Marketing too complex for humans, finds Deloitte study

Mariam Cheik-Hussein
By Mariam Cheik-Hussein | 8 January 2019
 

Traditional marketing is dead and the industry needs a new model that embraces automation rather than apprehends it, argues a new report by Deloitte.

The report, ‘Reviving Marketing: The New CMO’, suggests marketing has become too complex for humans and emphasises the need for a new marketing operating model that puts technology at the centre.

Speaking to AdNews, Deloitte partner David Phillips said the report was carried out to understand how marketers feel about the rising concerns over the CMO role, such as diminishing influence and short tenures, that’s often a topic throughout adland.

Deloitte spoke to 20 senior Australia CMOs over six months and completed a meta review of 10 global quantitative studies for the report.

The industry has been torn over what the rise of technology will mean for marketing with many fearing it will kill creativity and make roles redundant. 

However, Phillips said marketers should welcome automation, particularly in cognitive decisioning and have nothing to fear about technology.

“The change is absolutely inevitable,” Phillips said.

“We’re really blessed to be in an industry where you can look forward 20 years and know pretty much exactly what’s going to happen.

“The only question for me is the rate it’s going to happen. The technology is still three to four years away and it’s going to take really progressive clients. I don’t see the revolution happening for another 10-12 years but we should start to figure out what it means.”

Phillips describes campaigns in the future being run much like how car manufacturers build their factories: with machines at the centre and humans being placed in around them.

“This model is going to make being a marketer more enjoyable,” he argued.

“The human brain can’t make the decision it needs to make given all the variables, such as media, personalisation, creative optimisation and audience management, in marketing today so the sooner it happens the better for marketers.

“Marketers are absolutely fearful, but there are still doubters of the digital revolution out there now and there will be people hesitant to run towards the next revolution in cognitive marketing.”

According to the report, the US is well ahead in adopting a new operating model for marketing and has abolished all legacy marketing roles and functions.

The reluctance to embrace technology in Australia is apparent in Deloitte’s report with 60% of CMOs saying the role of technology will either stay the same or decrease.

Phillips said any resistance to the revolution is futile.

Investment in technology stack hasn’t been enough with all 20 marketers interviewed agreeing there was a lot more that could be delivered from their technology. 

Reuniting digital and marketing

Key to this new operating model is the merging of marketing and digital teams, which Phillips said should have never been separated.

Bringing marketing and digital under one roof has been increasingly appealing to many, but the industry remains overwhelmingly fragmented.

“One of the biggest mistakes of marketing is that we split the two teams,” Phillips said.

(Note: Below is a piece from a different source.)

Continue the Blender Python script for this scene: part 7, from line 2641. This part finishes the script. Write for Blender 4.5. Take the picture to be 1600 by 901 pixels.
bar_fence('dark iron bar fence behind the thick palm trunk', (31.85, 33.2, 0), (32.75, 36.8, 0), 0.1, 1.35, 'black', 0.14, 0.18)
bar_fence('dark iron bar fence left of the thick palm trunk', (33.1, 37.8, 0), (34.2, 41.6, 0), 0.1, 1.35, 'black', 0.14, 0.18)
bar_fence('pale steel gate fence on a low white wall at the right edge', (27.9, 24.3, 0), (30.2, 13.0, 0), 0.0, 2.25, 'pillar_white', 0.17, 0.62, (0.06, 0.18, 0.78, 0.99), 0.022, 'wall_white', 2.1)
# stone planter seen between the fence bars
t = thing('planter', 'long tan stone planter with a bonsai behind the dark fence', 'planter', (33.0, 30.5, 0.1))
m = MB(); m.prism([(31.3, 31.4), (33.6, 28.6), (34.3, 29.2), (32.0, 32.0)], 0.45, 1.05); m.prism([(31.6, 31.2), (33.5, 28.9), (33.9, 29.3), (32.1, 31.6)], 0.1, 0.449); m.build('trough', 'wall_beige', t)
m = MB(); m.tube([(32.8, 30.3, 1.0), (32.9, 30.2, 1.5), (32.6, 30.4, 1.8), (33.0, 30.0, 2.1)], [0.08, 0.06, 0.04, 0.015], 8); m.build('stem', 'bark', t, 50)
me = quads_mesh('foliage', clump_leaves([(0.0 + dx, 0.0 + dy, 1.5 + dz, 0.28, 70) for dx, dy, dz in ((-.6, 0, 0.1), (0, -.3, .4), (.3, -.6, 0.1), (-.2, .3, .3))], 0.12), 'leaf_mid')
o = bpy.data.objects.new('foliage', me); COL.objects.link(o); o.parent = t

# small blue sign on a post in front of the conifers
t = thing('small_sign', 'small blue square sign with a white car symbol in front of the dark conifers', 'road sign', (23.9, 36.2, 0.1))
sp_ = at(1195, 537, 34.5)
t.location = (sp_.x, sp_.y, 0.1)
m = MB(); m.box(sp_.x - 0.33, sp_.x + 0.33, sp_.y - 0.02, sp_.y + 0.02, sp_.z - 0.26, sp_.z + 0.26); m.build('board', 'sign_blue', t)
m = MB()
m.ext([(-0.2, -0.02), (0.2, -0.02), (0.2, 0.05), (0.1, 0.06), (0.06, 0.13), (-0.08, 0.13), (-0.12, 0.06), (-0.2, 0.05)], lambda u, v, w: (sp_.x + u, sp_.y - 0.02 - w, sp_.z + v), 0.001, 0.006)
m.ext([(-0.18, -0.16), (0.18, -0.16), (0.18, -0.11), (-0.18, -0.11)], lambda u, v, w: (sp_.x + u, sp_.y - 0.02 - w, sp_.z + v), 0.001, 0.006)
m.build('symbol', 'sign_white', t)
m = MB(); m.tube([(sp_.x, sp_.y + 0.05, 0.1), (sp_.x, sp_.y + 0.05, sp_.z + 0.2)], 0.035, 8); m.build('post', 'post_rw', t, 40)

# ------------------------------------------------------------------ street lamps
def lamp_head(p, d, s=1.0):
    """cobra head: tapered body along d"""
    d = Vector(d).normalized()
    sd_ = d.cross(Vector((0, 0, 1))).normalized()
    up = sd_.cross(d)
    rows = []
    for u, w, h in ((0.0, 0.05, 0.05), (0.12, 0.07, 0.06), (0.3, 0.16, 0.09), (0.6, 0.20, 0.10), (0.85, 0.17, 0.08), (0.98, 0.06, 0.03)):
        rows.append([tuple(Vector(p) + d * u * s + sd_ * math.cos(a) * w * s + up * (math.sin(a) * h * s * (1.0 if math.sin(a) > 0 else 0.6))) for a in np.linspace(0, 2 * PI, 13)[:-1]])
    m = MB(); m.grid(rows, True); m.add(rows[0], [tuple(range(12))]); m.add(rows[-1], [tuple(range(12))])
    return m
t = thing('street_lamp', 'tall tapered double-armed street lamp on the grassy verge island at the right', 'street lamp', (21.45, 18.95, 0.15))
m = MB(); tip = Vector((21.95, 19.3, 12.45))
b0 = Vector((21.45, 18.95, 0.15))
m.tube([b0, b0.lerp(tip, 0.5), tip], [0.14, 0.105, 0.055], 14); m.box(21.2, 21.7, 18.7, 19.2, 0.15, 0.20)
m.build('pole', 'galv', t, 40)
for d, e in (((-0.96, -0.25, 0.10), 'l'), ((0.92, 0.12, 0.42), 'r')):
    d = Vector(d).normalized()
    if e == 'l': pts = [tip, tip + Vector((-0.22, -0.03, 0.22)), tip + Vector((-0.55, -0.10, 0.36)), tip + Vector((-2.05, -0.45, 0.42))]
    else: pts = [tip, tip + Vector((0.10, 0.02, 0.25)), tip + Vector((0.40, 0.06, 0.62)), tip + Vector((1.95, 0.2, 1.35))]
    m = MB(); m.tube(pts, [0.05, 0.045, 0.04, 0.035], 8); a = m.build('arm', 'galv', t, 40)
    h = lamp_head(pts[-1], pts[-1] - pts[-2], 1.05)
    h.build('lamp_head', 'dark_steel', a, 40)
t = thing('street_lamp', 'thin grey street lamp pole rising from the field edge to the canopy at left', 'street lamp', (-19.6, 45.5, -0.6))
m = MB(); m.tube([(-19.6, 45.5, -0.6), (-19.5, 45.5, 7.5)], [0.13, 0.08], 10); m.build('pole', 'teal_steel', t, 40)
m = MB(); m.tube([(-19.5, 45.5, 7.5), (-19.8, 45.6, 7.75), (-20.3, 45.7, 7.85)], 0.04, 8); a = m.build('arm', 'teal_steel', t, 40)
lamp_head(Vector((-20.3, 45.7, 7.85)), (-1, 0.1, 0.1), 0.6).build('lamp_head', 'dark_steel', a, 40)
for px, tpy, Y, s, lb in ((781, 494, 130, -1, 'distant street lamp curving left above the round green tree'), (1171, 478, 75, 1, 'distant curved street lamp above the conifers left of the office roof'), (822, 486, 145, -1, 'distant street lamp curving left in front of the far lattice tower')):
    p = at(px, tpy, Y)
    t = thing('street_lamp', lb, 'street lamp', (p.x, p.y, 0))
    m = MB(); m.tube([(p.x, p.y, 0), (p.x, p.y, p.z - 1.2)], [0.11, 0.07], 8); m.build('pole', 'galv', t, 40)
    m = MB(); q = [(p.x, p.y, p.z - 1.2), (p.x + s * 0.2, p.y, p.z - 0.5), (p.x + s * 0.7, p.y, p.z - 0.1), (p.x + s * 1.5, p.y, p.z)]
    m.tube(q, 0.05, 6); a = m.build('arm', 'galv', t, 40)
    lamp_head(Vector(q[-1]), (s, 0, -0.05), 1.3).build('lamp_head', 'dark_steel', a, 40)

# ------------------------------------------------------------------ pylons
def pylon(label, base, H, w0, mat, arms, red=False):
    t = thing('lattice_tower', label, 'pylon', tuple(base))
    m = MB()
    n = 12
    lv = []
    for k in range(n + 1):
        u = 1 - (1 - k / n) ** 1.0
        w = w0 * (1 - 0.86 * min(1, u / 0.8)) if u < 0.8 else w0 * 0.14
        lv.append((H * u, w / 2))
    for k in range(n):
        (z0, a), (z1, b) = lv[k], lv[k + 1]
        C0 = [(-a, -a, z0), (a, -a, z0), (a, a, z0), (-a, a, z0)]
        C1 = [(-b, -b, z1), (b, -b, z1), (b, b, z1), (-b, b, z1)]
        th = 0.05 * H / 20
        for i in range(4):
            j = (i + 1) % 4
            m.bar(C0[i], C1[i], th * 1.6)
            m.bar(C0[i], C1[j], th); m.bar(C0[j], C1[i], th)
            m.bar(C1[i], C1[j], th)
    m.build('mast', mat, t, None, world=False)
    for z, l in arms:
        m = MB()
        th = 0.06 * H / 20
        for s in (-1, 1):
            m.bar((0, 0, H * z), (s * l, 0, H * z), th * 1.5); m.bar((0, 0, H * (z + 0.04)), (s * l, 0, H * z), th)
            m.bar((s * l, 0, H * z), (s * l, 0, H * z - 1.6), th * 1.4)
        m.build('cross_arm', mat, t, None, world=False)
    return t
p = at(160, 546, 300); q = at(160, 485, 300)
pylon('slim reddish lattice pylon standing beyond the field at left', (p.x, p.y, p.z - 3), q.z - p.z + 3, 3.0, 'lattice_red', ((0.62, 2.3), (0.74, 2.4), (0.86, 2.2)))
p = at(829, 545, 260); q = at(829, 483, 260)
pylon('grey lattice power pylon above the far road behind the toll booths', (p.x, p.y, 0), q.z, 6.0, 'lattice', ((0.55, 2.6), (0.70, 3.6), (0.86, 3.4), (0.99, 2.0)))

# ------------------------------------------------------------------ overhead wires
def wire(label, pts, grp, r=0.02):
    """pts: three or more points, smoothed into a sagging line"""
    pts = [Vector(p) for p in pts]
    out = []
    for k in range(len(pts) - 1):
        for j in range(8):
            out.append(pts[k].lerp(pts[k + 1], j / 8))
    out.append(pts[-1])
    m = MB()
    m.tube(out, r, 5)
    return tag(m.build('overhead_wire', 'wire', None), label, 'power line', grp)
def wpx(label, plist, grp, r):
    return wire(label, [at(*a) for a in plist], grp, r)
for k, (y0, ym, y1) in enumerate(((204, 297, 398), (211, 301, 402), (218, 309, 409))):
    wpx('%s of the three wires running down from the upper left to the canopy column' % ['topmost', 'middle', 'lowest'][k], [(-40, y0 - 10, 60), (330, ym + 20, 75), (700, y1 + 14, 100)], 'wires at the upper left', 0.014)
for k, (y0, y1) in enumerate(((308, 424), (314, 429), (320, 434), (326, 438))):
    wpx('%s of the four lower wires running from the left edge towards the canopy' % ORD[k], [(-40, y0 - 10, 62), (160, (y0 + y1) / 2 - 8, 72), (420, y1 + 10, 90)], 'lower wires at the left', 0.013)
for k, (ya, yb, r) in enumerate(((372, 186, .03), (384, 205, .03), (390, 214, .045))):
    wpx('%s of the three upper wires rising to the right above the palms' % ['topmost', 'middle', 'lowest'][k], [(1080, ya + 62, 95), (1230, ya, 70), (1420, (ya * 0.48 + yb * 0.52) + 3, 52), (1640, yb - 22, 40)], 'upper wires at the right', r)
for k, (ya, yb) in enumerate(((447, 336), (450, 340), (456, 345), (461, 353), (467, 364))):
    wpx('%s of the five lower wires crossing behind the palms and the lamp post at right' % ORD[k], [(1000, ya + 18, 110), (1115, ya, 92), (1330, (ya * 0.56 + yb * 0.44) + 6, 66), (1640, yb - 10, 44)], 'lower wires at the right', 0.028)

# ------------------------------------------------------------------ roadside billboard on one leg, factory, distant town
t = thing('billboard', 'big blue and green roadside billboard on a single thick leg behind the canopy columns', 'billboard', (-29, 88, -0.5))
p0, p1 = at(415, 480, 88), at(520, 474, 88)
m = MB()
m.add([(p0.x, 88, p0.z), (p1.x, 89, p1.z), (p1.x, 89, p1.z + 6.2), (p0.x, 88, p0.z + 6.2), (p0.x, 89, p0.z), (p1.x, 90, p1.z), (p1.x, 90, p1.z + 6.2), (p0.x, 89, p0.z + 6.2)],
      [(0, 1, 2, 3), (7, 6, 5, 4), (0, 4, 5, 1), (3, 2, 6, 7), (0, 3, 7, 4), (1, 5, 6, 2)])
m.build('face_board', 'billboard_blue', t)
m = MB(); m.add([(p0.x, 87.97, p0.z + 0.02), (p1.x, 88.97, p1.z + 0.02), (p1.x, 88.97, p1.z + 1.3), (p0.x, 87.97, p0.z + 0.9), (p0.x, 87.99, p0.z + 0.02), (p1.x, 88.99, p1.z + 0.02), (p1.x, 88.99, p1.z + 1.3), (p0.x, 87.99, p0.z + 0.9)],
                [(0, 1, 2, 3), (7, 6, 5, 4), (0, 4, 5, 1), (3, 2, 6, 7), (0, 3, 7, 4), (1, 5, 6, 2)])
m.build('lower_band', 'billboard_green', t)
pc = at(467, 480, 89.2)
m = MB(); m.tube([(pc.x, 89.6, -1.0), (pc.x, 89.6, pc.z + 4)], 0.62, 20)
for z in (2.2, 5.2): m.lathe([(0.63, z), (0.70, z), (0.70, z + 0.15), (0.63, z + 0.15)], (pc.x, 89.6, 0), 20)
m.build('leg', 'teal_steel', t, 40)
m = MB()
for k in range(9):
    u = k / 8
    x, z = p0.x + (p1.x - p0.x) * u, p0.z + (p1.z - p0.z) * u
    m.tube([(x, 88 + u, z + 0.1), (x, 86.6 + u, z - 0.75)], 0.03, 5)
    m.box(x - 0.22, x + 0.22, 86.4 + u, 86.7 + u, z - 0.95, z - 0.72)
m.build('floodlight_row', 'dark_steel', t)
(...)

“We’ve almost created a culture in marketing throughout the decade where people can say I’m a digital or I’m a pure marketer.

“There is no separation anymore and we have to weed out people that think of themselves as one of the two.”

Phillips said marketers need to cease thinking of digital as simply a channel and rather the way everything is done.

“If you don’t understand martech you don’t understand personalisation or performance data, which means you’re not ready to be a marketer in today’s age,” he said.

“I feel sorry for marketers whom we’ve let not upskill and retrain themselves.

“There has been resistance to the idea people need all the skills but that’s just the fact.”